= Stored data =
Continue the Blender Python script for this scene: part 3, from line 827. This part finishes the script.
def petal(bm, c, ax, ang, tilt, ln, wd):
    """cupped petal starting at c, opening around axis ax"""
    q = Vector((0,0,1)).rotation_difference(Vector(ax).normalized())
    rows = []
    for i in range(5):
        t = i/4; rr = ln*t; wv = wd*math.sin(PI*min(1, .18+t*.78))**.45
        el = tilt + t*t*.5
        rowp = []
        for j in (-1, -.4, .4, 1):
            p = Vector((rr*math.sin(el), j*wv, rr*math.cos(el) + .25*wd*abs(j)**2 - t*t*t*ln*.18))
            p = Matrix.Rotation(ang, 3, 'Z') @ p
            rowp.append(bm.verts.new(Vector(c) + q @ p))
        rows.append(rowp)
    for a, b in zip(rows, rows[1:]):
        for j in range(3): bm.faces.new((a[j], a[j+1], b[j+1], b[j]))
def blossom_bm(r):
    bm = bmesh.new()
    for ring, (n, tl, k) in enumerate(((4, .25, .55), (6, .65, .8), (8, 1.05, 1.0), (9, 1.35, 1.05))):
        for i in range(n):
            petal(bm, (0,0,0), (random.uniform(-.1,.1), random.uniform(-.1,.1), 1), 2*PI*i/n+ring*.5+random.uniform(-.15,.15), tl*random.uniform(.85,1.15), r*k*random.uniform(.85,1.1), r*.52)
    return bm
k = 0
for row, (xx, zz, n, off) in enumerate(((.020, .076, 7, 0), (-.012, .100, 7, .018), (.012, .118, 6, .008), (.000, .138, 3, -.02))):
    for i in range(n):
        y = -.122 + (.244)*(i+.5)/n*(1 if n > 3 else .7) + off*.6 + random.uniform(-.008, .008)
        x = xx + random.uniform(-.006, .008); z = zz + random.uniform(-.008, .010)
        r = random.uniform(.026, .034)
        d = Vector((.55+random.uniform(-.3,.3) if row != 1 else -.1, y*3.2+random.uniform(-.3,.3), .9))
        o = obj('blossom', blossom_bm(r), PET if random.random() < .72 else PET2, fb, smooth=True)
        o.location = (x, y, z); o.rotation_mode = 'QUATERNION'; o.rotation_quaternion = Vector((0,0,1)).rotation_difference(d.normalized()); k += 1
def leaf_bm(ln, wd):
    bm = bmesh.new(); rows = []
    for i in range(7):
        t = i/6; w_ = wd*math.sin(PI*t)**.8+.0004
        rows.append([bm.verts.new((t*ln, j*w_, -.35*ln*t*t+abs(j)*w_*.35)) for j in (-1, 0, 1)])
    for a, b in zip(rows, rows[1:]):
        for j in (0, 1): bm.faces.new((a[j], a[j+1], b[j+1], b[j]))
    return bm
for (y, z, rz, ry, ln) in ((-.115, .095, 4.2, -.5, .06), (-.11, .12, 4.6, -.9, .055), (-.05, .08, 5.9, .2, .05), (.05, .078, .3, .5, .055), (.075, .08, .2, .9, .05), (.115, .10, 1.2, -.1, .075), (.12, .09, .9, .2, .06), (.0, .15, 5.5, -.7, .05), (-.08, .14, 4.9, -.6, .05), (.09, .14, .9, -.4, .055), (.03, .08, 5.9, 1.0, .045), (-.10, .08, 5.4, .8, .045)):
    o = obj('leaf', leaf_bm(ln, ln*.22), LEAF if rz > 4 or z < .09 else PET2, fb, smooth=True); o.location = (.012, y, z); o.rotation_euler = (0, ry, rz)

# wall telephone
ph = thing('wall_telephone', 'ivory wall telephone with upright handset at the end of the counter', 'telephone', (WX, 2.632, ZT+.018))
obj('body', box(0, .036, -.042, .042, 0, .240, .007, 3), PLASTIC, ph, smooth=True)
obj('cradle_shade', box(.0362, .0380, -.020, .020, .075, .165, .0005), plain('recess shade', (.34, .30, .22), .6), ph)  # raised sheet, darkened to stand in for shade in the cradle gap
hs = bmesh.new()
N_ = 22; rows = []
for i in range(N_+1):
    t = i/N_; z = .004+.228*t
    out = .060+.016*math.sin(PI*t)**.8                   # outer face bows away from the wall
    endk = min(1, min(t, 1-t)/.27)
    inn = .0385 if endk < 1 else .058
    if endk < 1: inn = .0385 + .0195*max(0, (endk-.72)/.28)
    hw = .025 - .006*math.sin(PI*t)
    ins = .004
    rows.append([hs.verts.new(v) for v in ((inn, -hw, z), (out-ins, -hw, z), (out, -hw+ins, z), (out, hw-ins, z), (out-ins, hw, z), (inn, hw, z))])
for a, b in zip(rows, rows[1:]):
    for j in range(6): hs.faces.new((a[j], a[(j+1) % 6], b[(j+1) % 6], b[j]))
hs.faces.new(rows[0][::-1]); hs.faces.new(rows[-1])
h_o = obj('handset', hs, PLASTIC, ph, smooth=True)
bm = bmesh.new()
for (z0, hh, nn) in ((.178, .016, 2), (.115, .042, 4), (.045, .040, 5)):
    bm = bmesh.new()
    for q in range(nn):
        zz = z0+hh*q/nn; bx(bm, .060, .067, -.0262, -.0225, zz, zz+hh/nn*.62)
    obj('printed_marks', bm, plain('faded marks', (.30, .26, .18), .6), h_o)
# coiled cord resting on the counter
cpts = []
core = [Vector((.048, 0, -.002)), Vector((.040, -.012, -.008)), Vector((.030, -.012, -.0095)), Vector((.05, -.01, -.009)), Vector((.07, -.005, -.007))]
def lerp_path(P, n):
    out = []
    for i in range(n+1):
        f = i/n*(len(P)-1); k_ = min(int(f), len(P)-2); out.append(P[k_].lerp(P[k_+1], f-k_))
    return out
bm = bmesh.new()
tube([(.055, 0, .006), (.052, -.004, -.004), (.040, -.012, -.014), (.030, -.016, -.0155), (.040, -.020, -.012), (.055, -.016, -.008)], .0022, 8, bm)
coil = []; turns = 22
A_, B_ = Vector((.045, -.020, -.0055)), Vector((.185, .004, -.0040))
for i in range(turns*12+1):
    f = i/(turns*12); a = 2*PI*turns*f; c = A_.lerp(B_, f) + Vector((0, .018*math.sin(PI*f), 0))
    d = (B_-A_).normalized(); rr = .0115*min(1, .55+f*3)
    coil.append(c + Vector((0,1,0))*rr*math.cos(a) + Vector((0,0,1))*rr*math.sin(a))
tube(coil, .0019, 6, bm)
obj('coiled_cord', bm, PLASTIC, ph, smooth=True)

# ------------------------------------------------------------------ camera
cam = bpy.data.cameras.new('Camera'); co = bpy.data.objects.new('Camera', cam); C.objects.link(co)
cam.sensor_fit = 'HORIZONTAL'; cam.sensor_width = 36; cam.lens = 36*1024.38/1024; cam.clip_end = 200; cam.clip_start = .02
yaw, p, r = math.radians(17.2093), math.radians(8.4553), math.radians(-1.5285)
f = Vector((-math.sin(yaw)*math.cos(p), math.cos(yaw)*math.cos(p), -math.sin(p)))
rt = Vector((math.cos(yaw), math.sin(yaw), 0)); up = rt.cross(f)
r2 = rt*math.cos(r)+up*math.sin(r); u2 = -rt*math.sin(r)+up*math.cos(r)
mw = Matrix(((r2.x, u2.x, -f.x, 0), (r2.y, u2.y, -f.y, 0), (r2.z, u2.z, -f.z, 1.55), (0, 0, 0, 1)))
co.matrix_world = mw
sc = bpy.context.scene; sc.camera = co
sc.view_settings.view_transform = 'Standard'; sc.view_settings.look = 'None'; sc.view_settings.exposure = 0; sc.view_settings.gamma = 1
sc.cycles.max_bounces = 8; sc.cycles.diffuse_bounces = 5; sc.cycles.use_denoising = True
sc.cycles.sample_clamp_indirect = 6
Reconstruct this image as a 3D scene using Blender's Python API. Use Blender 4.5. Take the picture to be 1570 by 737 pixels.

= Task =
Set all of the entries down again, exactly as they were given.

= Task response =
Continue the Blender Python script for this scene: part 3, from line 827. This part finishes the script.
def petal(bm, c, ax, ang, tilt, ln, wd):
    """cupped petal starting at c, opening around axis ax"""
    q = Vector((0,0,1)).rotation_difference(Vector(ax).normalized())
    rows = []
    for i in range(5):
        t = i/4; rr = ln*t; wv = wd*math.sin(PI*min(1, .18+t*.78))**.45
        el = tilt + t*t*.5
        rowp = []
        for j in (-1, -.4, .4, 1):
            p = Vector((rr*math.sin(el), j*wv, rr*math.cos(el) + .25*wd*abs(j)**2 - t*t*t*ln*.18))
            p = Matrix.Rotation(ang, 3, 'Z') @ p
            rowp.append(bm.verts.new(Vector(c) + q @ p))
        rows.append(rowp)
    for a, b in zip(rows, rows[1:]):
        for j in range(3): bm.faces.new((a[j], a[j+1], b[j+1], b[j]))
def blossom_bm(r):
    bm = bmesh.new()
    for ring, (n, tl, k) in enumerate(((4, .25, .55), (6, .65, .8), (8, 1.05, 1.0), (9, 1.35, 1.05))):
        for i in range(n):
            petal(bm, (0,0,0), (random.uniform(-.1,.1), random.uniform(-.1,.1), 1), 2*PI*i/n+ring*.5+random.uniform(-.15,.15), tl*random.uniform(.85,1.15), r*k*random.uniform(.85,1.1), r*.52)
    return bm
k = 0
for row, (xx, zz, n, off) in enumerate(((.020, .076, 7, 0), (-.012, .100, 7, .018), (.012, .118, 6, .008), (.000, .138, 3, -.02))):
    for i in range(n):
        y = -.122 + (.244)*(i+.5)/n*(1 if n > 3 else .7) + off*.6 + random.uniform(-.008, .008)
        x = xx + random.uniform(-.006, .008); z = zz + random.uniform(-.008, .010)
        r = random.uniform(.026, .034)
        d = Vector((.55+random.uniform(-.3,.3) if row != 1 else -.1, y*3.2+random.uniform(-.3,.3), .9))
        o = obj('blossom', blossom_bm(r), PET if random.random() < .72 else PET2, fb, smooth=True)
        o.location = (x, y, z); o.rotation_mode = 'QUATERNION'; o.rotation_quaternion = Vector((0,0,1)).rotation_difference(d.normalized()); k += 1
def leaf_bm(ln, wd):
    bm = bmesh.new(); rows = []
    for i in range(7):
        t = i/6; w_ = wd*math.sin(PI*t)**.8+.0004
        rows.append([bm.verts.new((t*ln, j*w_, -.35*ln*t*t+abs(j)*w_*.35)) for j in (-1, 0, 1)])
    for a, b in zip(rows, rows[1:]):
        for j in (0, 1): bm.faces.new((a[j], a[j+1], b[j+1], b[j]))
    return bm
for (y, z, rz, ry, ln) in ((-.115, .095, 4.2, -.5, .06), (-.11, .12, 4.6, -.9, .055), (-.05, .08, 5.9, .2, .05), (.05, .078, .3, .5, .055), (.075, .08, .2, .9, .05), (.115, .10, 1.2, -.1, .075), (.12, .09, .9, .2, .06), (.0, .15, 5.5, -.7, .05), (-.08, .14, 4.9, -.6, .05), (.09, .14, .9, -.4, .055), (.03, .08, 5.9, 1.0, .045), (-.10, .08, 5.4, .8, .045)):
    o = obj('leaf', leaf_bm(ln, ln*.22), LEAF if rz > 4 or z < .09 else PET2, fb, smooth=True); o.location = (.012, y, z); o.rotation_euler = (0, ry, rz)

# wall telephone
ph = thing('wall_telephone', 'ivory wall telephone with upright handset at the end of the counter', 'telephone', (WX, 2.632, ZT+.018))
obj('body', box(0, .036, -.042, .042, 0, .240, .007, 3), PLASTIC, ph, smooth=True)
obj('cradle_shade', box(.0362, .0380, -.020, .020, .075, .165, .0005), plain('recess shade', (.34, .30, .22), .6), ph)  # raised sheet, darkened to stand in for shade in the cradle gap
hs = bmesh.new()
N_ = 22; rows = []
for i in range(N_+1):
    t = i/N_; z = .004+.228*t
    out = .060+.016*math.sin(PI*t)**.8                   # outer face bows away from the wall
    endk = min(1, min(t, 1-t)/.27)
    inn = .0385 if endk < 1 else .058
    if endk < 1: inn = .0385 + .0195*max(0, (endk-.72)/.28)
    hw = .025 - .006*math.sin(PI*t)
    ins = .004
    rows.append([hs.verts.new(v) for v in ((inn, -hw, z), (out-ins, -hw, z), (out, -hw+ins, z), (out, hw-ins, z), (out-ins, hw, z), (inn, hw, z))])
for a, b in zip(rows, rows[1:]):
    for j in range(6): hs.faces.new((a[j], a[(j+1) % 6], b[(j+1) % 6], b[j]))
hs.faces.new(rows[0][::-1]); hs.faces.new(rows[-1])
h_o = obj('handset', hs, PLASTIC, ph, smooth=True)
bm = bmesh.new()
for (z0, hh, nn) in ((.178, .016, 2), (.115, .042, 4), (.045, .040, 5)):
    bm = bmesh.new()
    for q in range(nn):
        zz = z0+hh*q/nn; bx(bm, .060, .067, -.0262, -.0225, zz, zz+hh/nn*.62)
    obj('printed_marks', bm, plain('faded marks', (.30, .26, .18), .6), h_o)
# coiled cord resting on the counter
cpts = []
core = [Vector((.048, 0, -.002)), Vector((.040, -.012, -.008)), Vector((.030, -.012, -.0095)), Vector((.05, -.01, -.009)), Vector((.07, -.005, -.007))]
def lerp_path(P, n):
    out = []
    for i in range(n+1):
        f = i/n*(len(P)-1); k_ = min(int(f), len(P)-2); out.append(P[k_].lerp(P[k_+1], f-k_))
    return out
bm = bmesh.new()
tube([(.055, 0, .006), (.052, -.004, -.004), (.040, -.012, -.014), (.030, -.016, -.0155), (.040, -.020, -.012), (.055, -.016, -.008)], .0022, 8, bm)
coil = []; turns = 22
A_, B_ = Vector((.045, -.020, -.0055)), Vector((.185, .004, -.0040))
for i in range(turns*12+1):
    f = i/(turns*12); a = 2*PI*turns*f; c = A_.lerp(B_, f) + Vector((0, .018*math.sin(PI*f), 0))
    d = (B_-A_).normalized(); rr = .0115*min(1, .55+f*3)
    coil.append(c + Vector((0,1,0))*rr*math.cos(a) + Vector((0,0,1))*rr*math.sin(a))
tube(coil, .0019, 6, bm)
obj('coiled_cord', bm, PLASTIC, ph, smooth=True)

# ------------------------------------------------------------------ camera
cam = bpy.data.cameras.new('Camera'); co = bpy.data.objects.new('Camera', cam); C.objects.link(co)
cam.sensor_fit = 'HORIZONTAL'; cam.sensor_width = 36; cam.lens = 36*1024.38/1024; cam.clip_end = 200; cam.clip_start = .02
yaw, p, r = math.radians(17.2093), math.radians(8.4553), math.radians(-1.5285)
f = Vector((-math.sin(yaw)*math.cos(p), math.cos(yaw)*math.cos(p), -math.sin(p)))
rt = Vector((math.cos(yaw), math.sin(yaw), 0)); up = rt.cross(f)
r2 = rt*math.cos(r)+up*math.sin(r); u2 = -rt*math.sin(r)+up*math.cos(r)
mw = Matrix(((r2.x, u2.x, -f.x, 0), (r2.y, u2.y, -f.y, 0), (r2.z, u2.z, -f.z, 1.55), (0, 0, 0, 1)))
co.matrix_world = mw
sc = bpy.context.scene; sc.camera = co
sc.view_settings.view_transform = 'Standard'; sc.view_settings.look = 'None'; sc.view_settings.exposure = 0; sc.view_settings.gamma = 1
sc.cycles.max_bounces = 8; sc.cycles.diffuse_bounces = 5; sc.cycles.use_denoising = True
sc.cycles.sample_clamp_indirect = 6
Reconstruct this image as a 3D scene using Blender's Python API. Use Blender 4.5. Take the picture to be 1570 by 737 pixels.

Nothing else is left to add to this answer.